En aquellos días, María se levantó y se puso en camino de prisa hacia la montaña, a una ciudad de Judá; entró en casa de Zacarías y saludó a Isabel.


"Proclama mi alma la grandeza del Señor."

Aconteció que. en cuanto Isabel oyó el saludo de María, saltó la criatura en su vientre. Se llenó Isabel de Espíritu Santo y levantando la voz, exclamó: «¡Bendita tú entre las mujeres, y bendito el fruto de tu vientre!


¿Quién soy yo para que me visite la madre de mi Señor? Pues, en cuanto tu saludo llegó a mis oídos, la criatura saltó de alegría en mi vientre. Bienaventurada la que ha creído, porque lo que le ha dicho el Señor se cumplirá».

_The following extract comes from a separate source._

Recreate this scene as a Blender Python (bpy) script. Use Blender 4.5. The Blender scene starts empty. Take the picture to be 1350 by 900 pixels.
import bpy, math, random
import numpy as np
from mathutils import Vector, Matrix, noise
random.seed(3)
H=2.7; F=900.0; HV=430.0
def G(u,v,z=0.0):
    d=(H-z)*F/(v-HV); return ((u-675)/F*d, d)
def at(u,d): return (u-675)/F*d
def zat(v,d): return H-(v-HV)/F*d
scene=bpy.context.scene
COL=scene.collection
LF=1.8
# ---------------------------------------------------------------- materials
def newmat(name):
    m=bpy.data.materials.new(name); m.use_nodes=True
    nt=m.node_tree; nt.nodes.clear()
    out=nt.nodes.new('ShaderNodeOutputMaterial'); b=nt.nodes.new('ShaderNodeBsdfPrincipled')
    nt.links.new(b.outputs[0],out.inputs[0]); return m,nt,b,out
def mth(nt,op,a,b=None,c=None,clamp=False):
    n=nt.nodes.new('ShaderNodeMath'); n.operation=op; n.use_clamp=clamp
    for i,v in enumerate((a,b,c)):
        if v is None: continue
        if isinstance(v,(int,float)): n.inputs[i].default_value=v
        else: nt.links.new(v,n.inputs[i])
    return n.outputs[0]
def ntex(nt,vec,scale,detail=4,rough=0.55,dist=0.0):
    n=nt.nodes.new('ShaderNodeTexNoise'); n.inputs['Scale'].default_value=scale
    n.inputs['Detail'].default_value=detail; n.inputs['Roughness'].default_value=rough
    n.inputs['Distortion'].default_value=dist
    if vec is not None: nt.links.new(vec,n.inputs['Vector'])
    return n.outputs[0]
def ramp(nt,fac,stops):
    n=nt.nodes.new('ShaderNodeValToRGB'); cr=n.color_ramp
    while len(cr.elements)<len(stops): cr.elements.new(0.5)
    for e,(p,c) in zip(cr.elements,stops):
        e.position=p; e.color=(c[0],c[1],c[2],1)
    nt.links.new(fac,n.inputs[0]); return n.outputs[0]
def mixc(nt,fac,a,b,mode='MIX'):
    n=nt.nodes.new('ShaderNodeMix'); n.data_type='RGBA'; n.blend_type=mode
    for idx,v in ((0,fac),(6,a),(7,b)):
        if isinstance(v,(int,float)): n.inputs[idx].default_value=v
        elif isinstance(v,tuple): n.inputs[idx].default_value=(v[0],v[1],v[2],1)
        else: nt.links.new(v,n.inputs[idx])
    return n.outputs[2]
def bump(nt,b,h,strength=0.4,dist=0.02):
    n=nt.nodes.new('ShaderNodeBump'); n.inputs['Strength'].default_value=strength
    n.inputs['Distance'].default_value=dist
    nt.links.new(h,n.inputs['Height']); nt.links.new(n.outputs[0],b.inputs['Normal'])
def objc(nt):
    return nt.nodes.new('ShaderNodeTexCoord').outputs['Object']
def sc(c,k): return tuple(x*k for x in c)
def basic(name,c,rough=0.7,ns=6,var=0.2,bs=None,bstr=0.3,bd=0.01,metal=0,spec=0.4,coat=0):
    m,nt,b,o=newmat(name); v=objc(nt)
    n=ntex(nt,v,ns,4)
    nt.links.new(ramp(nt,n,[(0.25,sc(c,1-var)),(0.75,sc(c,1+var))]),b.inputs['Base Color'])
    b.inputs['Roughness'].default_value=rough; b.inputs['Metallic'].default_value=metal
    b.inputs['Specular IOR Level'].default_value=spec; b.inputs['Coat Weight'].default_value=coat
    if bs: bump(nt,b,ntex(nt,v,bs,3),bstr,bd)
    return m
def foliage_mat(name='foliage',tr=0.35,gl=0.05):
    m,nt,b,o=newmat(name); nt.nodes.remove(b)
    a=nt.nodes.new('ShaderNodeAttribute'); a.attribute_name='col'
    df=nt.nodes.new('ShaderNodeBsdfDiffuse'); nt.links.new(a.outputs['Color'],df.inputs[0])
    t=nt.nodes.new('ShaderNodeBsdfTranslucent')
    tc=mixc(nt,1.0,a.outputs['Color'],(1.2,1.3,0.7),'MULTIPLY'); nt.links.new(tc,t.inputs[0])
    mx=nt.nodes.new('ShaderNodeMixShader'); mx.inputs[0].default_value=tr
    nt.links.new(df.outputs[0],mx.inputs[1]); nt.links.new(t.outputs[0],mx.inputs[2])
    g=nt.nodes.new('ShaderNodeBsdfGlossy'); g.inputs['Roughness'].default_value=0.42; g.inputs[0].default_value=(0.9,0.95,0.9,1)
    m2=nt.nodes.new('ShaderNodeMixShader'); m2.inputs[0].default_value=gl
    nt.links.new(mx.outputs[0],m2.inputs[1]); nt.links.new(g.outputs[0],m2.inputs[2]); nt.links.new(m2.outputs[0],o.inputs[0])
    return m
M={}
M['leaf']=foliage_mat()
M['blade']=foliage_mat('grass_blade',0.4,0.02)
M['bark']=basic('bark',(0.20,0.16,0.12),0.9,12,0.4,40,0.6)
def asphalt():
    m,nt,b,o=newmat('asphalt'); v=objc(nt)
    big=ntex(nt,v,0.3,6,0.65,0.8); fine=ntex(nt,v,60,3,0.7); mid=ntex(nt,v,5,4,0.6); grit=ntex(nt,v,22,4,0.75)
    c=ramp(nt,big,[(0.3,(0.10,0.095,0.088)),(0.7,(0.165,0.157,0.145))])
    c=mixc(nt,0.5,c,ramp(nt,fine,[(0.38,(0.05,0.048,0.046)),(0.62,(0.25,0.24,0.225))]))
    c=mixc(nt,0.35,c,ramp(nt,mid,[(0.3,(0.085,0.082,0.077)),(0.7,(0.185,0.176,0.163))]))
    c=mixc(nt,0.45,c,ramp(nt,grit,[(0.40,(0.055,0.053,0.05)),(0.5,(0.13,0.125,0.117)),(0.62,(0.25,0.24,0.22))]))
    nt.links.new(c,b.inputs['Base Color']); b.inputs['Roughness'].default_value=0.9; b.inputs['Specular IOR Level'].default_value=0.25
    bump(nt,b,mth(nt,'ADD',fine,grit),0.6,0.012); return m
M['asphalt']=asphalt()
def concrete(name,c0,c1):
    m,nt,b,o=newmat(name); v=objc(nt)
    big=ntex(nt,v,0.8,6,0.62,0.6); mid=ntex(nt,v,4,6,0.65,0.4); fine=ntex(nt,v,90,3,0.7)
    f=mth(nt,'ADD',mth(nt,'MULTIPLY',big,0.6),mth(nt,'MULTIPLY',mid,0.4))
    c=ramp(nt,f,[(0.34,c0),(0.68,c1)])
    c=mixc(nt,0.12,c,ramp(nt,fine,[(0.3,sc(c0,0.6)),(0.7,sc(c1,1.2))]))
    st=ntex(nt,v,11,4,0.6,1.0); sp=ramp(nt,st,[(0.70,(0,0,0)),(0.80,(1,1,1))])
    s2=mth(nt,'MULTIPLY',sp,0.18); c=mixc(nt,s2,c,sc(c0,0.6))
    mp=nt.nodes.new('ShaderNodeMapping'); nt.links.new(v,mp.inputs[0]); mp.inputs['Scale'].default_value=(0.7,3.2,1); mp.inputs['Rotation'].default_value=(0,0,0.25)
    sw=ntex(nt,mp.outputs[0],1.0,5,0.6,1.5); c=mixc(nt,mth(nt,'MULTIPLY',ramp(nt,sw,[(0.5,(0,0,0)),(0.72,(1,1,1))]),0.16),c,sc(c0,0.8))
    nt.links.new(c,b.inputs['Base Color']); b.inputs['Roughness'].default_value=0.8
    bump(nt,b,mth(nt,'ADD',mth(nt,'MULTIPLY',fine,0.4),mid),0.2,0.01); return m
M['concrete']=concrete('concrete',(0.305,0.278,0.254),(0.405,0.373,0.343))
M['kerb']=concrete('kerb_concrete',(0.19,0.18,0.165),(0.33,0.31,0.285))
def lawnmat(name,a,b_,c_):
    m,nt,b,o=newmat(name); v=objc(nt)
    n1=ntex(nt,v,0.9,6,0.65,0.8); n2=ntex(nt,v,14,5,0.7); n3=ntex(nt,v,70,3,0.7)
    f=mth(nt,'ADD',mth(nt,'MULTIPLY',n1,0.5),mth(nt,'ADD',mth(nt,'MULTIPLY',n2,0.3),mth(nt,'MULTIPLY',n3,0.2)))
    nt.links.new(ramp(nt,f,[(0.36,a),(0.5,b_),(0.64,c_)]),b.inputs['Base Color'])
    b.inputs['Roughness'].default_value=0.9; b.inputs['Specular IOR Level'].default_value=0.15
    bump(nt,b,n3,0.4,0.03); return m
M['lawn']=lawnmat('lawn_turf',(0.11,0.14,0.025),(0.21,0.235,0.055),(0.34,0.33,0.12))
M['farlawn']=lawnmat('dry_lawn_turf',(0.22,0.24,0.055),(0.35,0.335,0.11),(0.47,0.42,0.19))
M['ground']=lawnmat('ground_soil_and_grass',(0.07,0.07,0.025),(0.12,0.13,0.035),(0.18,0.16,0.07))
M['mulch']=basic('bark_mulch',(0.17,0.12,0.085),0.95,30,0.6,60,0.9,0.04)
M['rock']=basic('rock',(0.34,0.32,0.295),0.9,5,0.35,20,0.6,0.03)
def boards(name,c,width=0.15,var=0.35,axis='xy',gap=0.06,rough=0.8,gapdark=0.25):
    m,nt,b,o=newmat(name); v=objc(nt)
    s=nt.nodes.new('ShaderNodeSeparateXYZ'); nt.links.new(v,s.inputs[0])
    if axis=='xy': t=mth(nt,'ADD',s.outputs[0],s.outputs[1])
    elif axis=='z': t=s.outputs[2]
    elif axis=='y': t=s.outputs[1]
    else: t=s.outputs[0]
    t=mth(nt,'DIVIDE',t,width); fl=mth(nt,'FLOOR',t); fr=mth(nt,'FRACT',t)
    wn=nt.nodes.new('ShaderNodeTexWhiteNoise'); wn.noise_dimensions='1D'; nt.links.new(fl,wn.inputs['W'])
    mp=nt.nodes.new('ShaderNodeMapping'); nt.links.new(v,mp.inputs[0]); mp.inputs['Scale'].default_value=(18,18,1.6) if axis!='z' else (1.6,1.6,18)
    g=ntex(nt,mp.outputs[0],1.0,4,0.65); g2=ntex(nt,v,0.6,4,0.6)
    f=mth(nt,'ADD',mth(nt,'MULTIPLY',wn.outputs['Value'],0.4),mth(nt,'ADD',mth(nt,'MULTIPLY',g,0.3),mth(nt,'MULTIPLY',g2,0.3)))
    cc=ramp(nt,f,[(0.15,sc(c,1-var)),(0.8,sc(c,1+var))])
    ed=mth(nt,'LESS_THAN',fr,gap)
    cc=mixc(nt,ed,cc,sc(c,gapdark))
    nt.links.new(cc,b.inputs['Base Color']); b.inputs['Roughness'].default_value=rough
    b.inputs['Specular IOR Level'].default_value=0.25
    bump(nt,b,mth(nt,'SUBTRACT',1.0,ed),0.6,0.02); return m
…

María dijo: «Proclama mi alma la grandeza del Señor, “se alegra mi espíritu en Dios, mi salvador; porque ha mirado la humildad de su esclava”.


Desde ahora me felicitarán todas las generaciones, porque el Poderoso ha hecho obras grandes en mi: “su nombre es santo, y su misericordia llega a sus fieles de generación en generación”.


Él hace proezas con su brazo: dispersa a los soberbios de corazón, “derriba del trono a los poderosos y enaltece a los humildes, a los hambrientos los colma de bienes y a los ricos los despide vacíos. Auxilia a Israel, su siervo, acordándose de la misericordia” - como lo había prometido a “nuestros padres” - en favor de Abrahán y su descendencia por siempre».


María se quedó con Isabel unos tres meses y volvió a su casa.